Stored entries

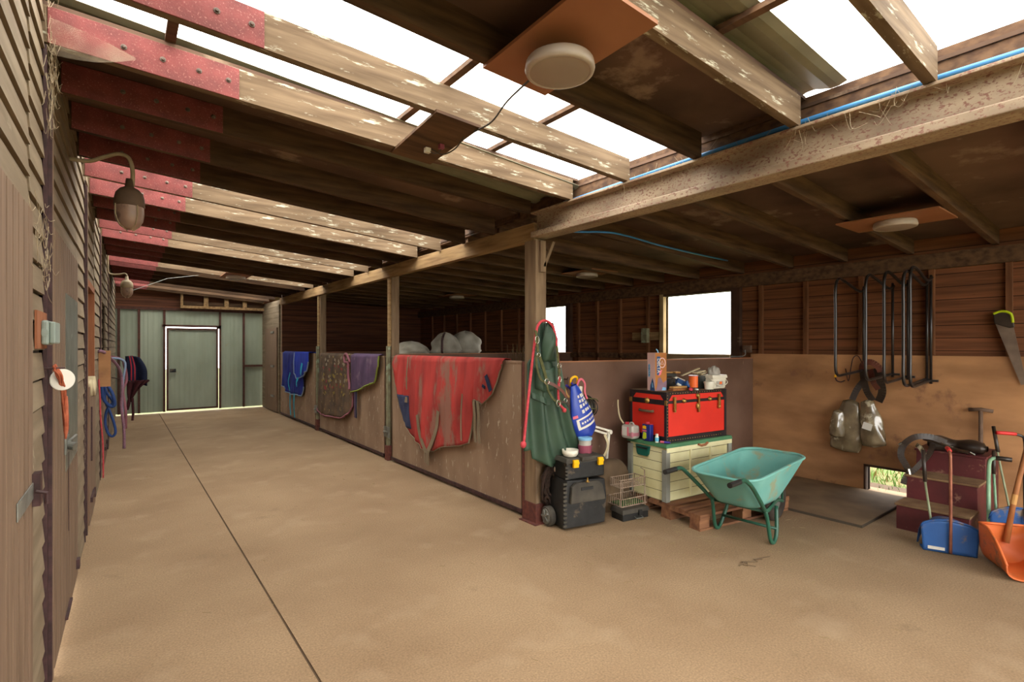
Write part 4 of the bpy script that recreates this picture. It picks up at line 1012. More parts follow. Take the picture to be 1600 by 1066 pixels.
# white folding bracket
r = thing('folding_bracket', 'cream folding saddle bracket standing beside the blue bag', 'bracket', (3.78, 3.5, .5))
q = MB(); q.bar((3.58, 3.5, .80), (3.80, 3.42, .725), .03, .02); q.bar((3.56, 3.5, .77), (3.76, 3.42, .70), .02, .02); q.build('upper_arm', X['white'], r, bevel=.003)
q = MB(); q.bar((3.79, 3.42, .72), (3.80, 3.46, .45), .028, .02, up=(0,1,0)); q.lathe([(0,-.02),(.022,-.02),(.022,.02),(0,.02)], (3.80, 3.42, .715), 14, M=Matrix.Rotation(PI/2,4,'X')); q.build('upright_arm', X['white'], r, bevel=.003)
ribbon([(3.72, 3.41, .70), (3.755, 3.40, .60), (3.73, 3.41, .52), (3.68, 3.42, .45)], .028, .004, 'webbing', 'sack', r, (0,-1,0))

# canvas-covered lump
r = MB()
def lump(u, v):
    a = u*2*PI; t = v*PI/2; k = (math.cos(t)**.55 if v < 1 else 0); n = 1+.10*noise.noise((math.cos(a)*1.5, math.sin(a)*1.5, v*3))
    ca, sa = math.cos(a), math.sin(a)
    return (3.78+.20*k*n*math.copysign(abs(ca)**.7, ca), 3.38+.13*k*n*math.copysign(abs(sa)**.7, sa), .46*math.sin(t)**.8)
r.grid(lump, 40, 16, closeu=True)
tag(r.build('canvas_cover', X['cover'], smooth=True), 'dusty brown canvas-covered bundle between the tool chest and the cream storage box', 'bundle')

# wire basket stand
r = thing('wire_basket_rack', 'small pale wire two-tier basket rack in front of the canvas bundle', 'rack', (3.75, 3.17, 0), -.12)
def basket(bm, x0, x1, y0, y1, z0, z1, n=12, mm=6, rr=.0028):
    P = lambda a, b_, z: (a, b_, z)
    for z in (z0, z1): bm.tube([P(x0,y0,z), P(x1,y0,z), P(x1,y1,z), P(x0,y1,z)], rr*1.5, 5, closed=True)
    for i in range(n+1):
        x = x0+(x1-x0)*i/n
        for y in (y0, y1): bm.tube([(x,y,z0),(x,y,z1)], rr, 4)
        bm.tube([(x,y0,z0),(x,y1,z0)], rr, 4)
    for i in range(mm+1):
        y = y0+(y1-y0)*i/mm
        for x in (x0, x1): bm.tube([(x,y,z0),(x,y,z1)], rr, 4)
q = MB(); basket(q, -.15, .15, -.09, .05, .27, .34); q.build('upper_basket', X['wire'], r, local=True)
q = MB(); basket(q, -.15, .16, -.10, .08, .10, .17); q.build('lower_basket', X['wire'], r, local=True)
q = MB(); q.tube([(.15,-.09,.0),(.15,-.08,.40),(.13,-.05,.42)], .005, 6); q.tube([(.0,.05,.0),(.0,.05,.30)], .005, 6); q.tube([(-.15,-.09,0),(-.15,-.09,.34)], .005, 6); q.tube([(.16,.08,0),(.16,.06,.34)], .005, 6); q.build('frame', X['wire'], r, local=True)
q = MB(); q.box(-.13, .14, -.08, .06, .104, .115); q.build('green_liner', X['turf'], r, local=True)
# small tool case
r = thing('small_tool_case', 'small dusty black tool case lying on the floor before the wire rack', 'tool case', (3.53, 3.02, 0), -.14)
q = MB(); q.box(.0, .30, 0, .16, 0, .06); q.build('case_base', X['black'], r, local=True, bevel=.008)
q = MB(); q.box(-.01, .31, -.01, .17, .062, .10, top=(.01,.015)); q.build('case_lid', X['dusty_black'], r, local=True, bevel=.006)
q = MB(); q.box(.17, .21, -.022, -.005, .035, .085); q.build('catch', X['black'], r, local=True, bevel=.003)
q = MB(); q.tube([(.13,-.0,.03),(.13,-.03,.02),(.21,-.03,.02),(.21,0,.03)], .005, 6); q.build('carry_handle', X['galv'], r, local=True)

# ================================================================== PALLET, STORAGE BOX, TRUNK
r = thing('timber_pallet', 'worn brown timber pallet under the cream storage box', 'pallet', (3.86, 2.475, 0), -.15)
ys = [0, .17, .33, .49, .66]
for i, y in enumerate(ys):
    q = MB(); q.box(0, 1.2, y, y+(.11 if i else .13), .112, .134); q.build('top_board', X['pallet'], r, local=True, bevel=.003)
for x in (0, .54, 1.08):
    q = MB(); q.box(x, x+.12, 0, .78, .09, .112); q.build('cross_board', X['pallet'], r, local=True)
    for y in (0, .33, .66):
        q = MB(); q.box(x, x+.12, y+.005, y+.115, .018, .09); q.build('block', X['pallet'], r, local=True, bevel=.004)
for y in (0, .33, .66):
    q = MB(); q.box(0, 1.2, y, y+.12, .0, .018); q.build('bottom_board', X['pallet'], r, local=True)

r = thing('storage_box', 'cream plastic garden storage box with green lid on the pallet', 'storage box', (3.93, 2.86, .135), -.09)
q = MB(); q.box(.015, .93, .015, .46, 0, .49); q.build('body_panels', X['cream'], r, local=True)
q = MB(); q.box(-.01, .955, -.012, .49, .49, .525, top=(.01,.01)); q.build('lid', X['greenlid'], r, local=True, bevel=.006)
q = MB(); q.box(0, .94, -.008, .0, .45, .492); q.build('front_lip', X['cream_plain'], r, local=True)
for x0, y0 in ((0,0),(.90,0),(0,.43)):
    q = MB(); q.box(x0-.006, x0+.045, y0-.006, y0+.05, 0, .47); q.build('corner_post', X['grey_plastic'], r, local=True, bevel=.004)
for x0 in (.33, .62):
    q = MB(); q.box(x0, x0+.02, .0, .016, 0.02, .47); q.build('upright_rib', X['cream_plain'], r, local=True, bevel=.003)
q = MB(); q.prism([(.20,.475),(.37,.475),(.355,.40),(.34,.38),(.23,.38),(.215,.40)], 'x', -.012, .016); q.build('side_handle', X['teal'], r, local=True, bevel=.004)
q = MB(); q.prism([(.22,.462),(.35,.462),(.345,.445),(.225,.445)], 'x', -.016, -.011); q.build('handle_slot', X['black'], r, local=True)
q = MB(); q.tube([(.42, -.014, .49), (.46, -.02, .475), (.52, -.018, .478), (.56, -.012, .493)], .012, 6); q.build('torn_label', X['boardbrown'], r, local=True)

r = thing('travel_trunk', 'bright red travelling trunk with black edges and brass fittings on the cream box', 'trunk', (3.985, 2.90, .66), -.11)
TX, TY, TZ = .855, .47, .465
q = MB(); q.box(.008, TX-.008, .008, TY-.008, .008, TZ-.008); q.build('red_panels', X['trunkred'], r, local=True)
q = MB()
e = .028
for x in (0, TX-e):
    for y in (0, TY-e): q.box(x, x+e, y, y+e, 0, TZ)
for z in (0, TZ-e):
    zz = (z, z+e) if z else (0, .055)
    for y in (0, TY-e): q.box(e, TX-e, y, y+e, *zz)
    for x in (0, TX-e): q.box(x, x+e, e, TY-e, *zz)
q.box(e, TX-e, .002, .01, TZ*.77, TZ*.83); q.box(.002, .01, e, TY-e, TZ*.74, TZ*.84)
for sx, x in ((1, 0), (-1, TX)): q.prism([(x+sx*e, TZ-e), (x+sx*(e+.05), TZ-e), (x+sx*e, TZ-e-.06)], 'y', .002, .01)
for sy, y in ((1, e), (-1, TY-e)): q.prism([(y, TZ-e), (y+sy*.05, TZ-e), (y, TZ-e-.06)], 'x', .002, .01)
q.build('black_edging', X['trunkblack'], r, local=True, bevel=.002)
q = MB(); q.box(.01, TX-.01, .01, TY-.01, TZ-.006, TZ+.001); q.build('dusty_top', X['tread'], r, local=True)
q = MB()
for i in range(15): q.lathe([(0,.003),(.004,.002),(.005,0)], (.014, -.0, .03+i*.029), 6, M=Matrix.Rotation(PI/2,4,'X'))
for i in range(22): q.lathe([(0,.003),(.004,.002),(.005,0)], (.05+i*.034, 0, TZ-.013), 6, M=Matrix.Rotation(PI/2,4,'X')); q.lathe([(0,.003),(.004,.002),(.005,0)], (.05+i*.034, 0, .02), 6, M=Matrix.Rotation(PI/2,4,'X'))
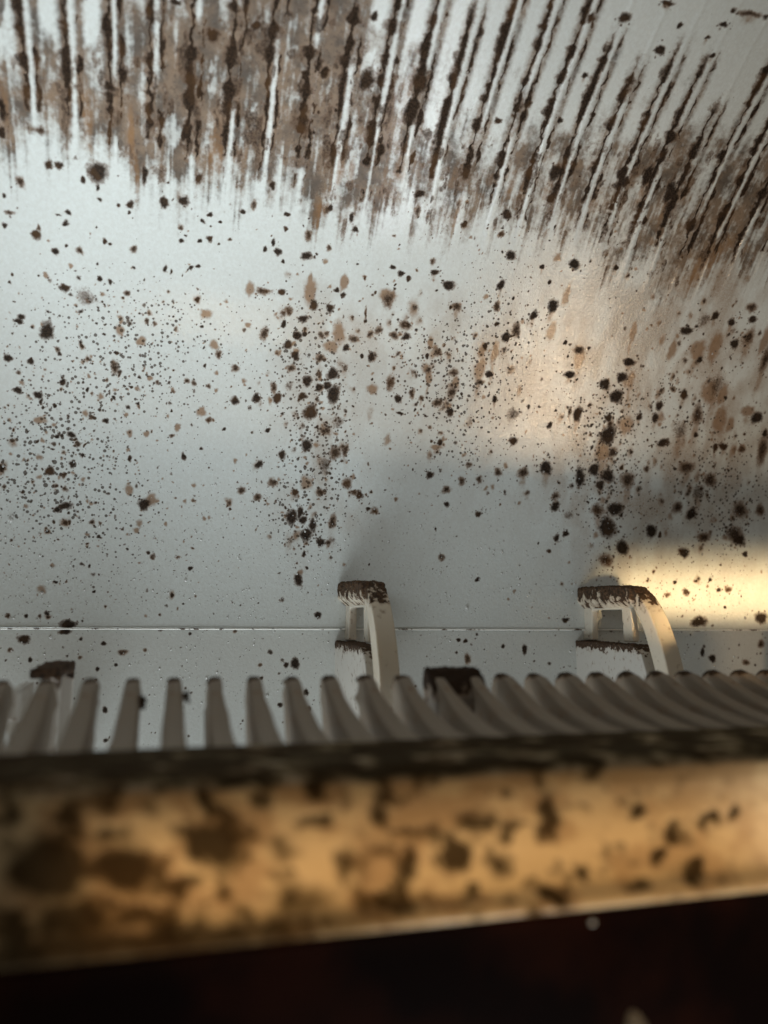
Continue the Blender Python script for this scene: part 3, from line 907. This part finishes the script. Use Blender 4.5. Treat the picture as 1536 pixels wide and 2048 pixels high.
# ------------------------------------------------------------------ the dark flap below, with a drop and a peg
t = NT('dark_brown_plastic')
co = t.coords()
t.l(t.mix(t.ss(t.noise(co, 70, 3), .4, .7), (0.006, 0.0022, 0.0015), (0.022, 0.0055, 0.0025)), t.b.inputs['Base Color'])
t.b.inputs['Roughness'].default_value = 0.6
t.b.inputs['Specular IOR Level'].default_value = 0.02
bm = prism([(0.0805, -0.0312), (0.0860, -0.0312), (0.0960, -0.150), (0.0905, -0.150)], -0.09, 0.19, 0.0006, 2)
me = bpy.data.meshes.new('dark_flap')
bm.to_mesh(me)
bm.free()
flap = link('dark_flap', me, t.m, smooth=False)
tag(flap, 'almost black reddish flap hanging below the moldy bar', 'flap')

me = bpy.data.meshes.new('water_drop')
bm = bmesh.new()
bmesh.ops.create_uvsphere(bm, u_segments=20, v_segments=12, radius=1)
x, y, z = (float(q_) for q_ in at(1187, 1847, 0.0803))
bmesh.ops.scale(bm, vec=(0.00036, 0.00025, 0.00026), verts=bm.verts)
bm.to_mesh(me)
bm.free()
yy = 0.0805 + (-0.0312 - z) * (0.0100 / 0.1188)
M_DROP = NT('bright_drop')
M_DROP.b.inputs['Base Color'].default_value = (0.8, 0.76, 0.68, 1)
M_DROP.b.inputs['Roughness'].default_value = 0.15
o = link('water_drop', me, M_DROP.m)
o.location = (x, yy - 0.0001, z)
tag(o, 'tiny pale drop stuck on the dark flap', 'drop')

me = bpy.data.meshes.new('plastic_peg')
bm = bmesh.new()
vs = None
for i, (dz, r_) in enumerate(((-0.010, 0.0013), (-0.003, 0.0012), (-0.0012, 0.0010), (-0.0004, 0.0006), (0.0, 0.00015))):
    ring = [bm.verts.new((math.cos(a_) * r_ + dz * -0.25, math.sin(a_) * r_, dz)) for a_ in np.linspace(0, 2 * math.pi, 14, endpoint=False)]
    if vs:
        for j in range(14):
            bm.faces.new((vs[j], vs[(j + 1) % 14], ring[(j + 1) % 14], ring[j]))
    else:
        bm.faces.new(ring[::-1])
    vs = ring
bm.faces.new(vs)
bm.to_mesh(me)
bm.free()
x, y, z = (float(q_) for q_ in at(1266, 2022, 0.076))
o = link('plastic_peg', me, moldy_plastic('peg_plastic', (0.5, 0.40, 0.28), 1, 2, -0.1, 400))
o.location = (x, y, z)
tag(o, 'blurred beige tip of a peg at the bottom of the dark flap', 'peg')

**DESCRIPTION OF THE TASK:** Output the records above as they stand, from the first line to the line with "tag(r.build('canvas_cover', X['cover'], smooth=True), 'dusty", inclusive, and exclude the pictures.

**CORRECT OUTPUT:**
Write part 4 of the bpy script that recreates this picture. It picks up at line 1012. More parts follow. Take the picture to be 1600 by 1066 pixels.
# white folding bracket
r = thing('folding_bracket', 'cream folding saddle bracket standing beside the blue bag', 'bracket', (3.78, 3.5, .5))
q = MB(); q.bar((3.58, 3.5, .80), (3.80, 3.42, .725), .03, .02); q.bar((3.56, 3.5, .77), (3.76, 3.42, .70), .02, .02); q.build('upper_arm', X['white'], r, bevel=.003)
q = MB(); q.bar((3.79, 3.42, .72), (3.80, 3.46, .45), .028, .02, up=(0,1,0)); q.lathe([(0,-.02),(.022,-.02),(.022,.02),(0,.02)], (3.80, 3.42, .715), 14, M=Matrix.Rotation(PI/2,4,'X')); q.build('upright_arm', X['white'], r, bevel=.003)
ribbon([(3.72, 3.41, .70), (3.755, 3.40, .60), (3.73, 3.41, .52), (3.68, 3.42, .45)], .028, .004, 'webbing', 'sack', r, (0,-1,0))

# canvas-covered lump
r = MB()
def lump(u, v):
    a = u*2*PI; t = v*PI/2; k = (math.cos(t)**.55 if v < 1 else 0); n = 1+.10*noise.noise((math.cos(a)*1.5, math.sin(a)*1.5, v*3))
    ca, sa = math.cos(a), math.sin(a)
    return (3.78+.20*k*n*math.copysign(abs(ca)**.7, ca), 3.38+.13*k*n*math.copysign(abs(sa)**.7, sa), .46*math.sin(t)**.8)
r.grid(lump, 40, 16, closeu=True)
tag(r.build('canvas_cover', X['cover'], smooth=True), 'dusty brown canvas-covered bundle between the tool chest and the cream storage box', 'bundle')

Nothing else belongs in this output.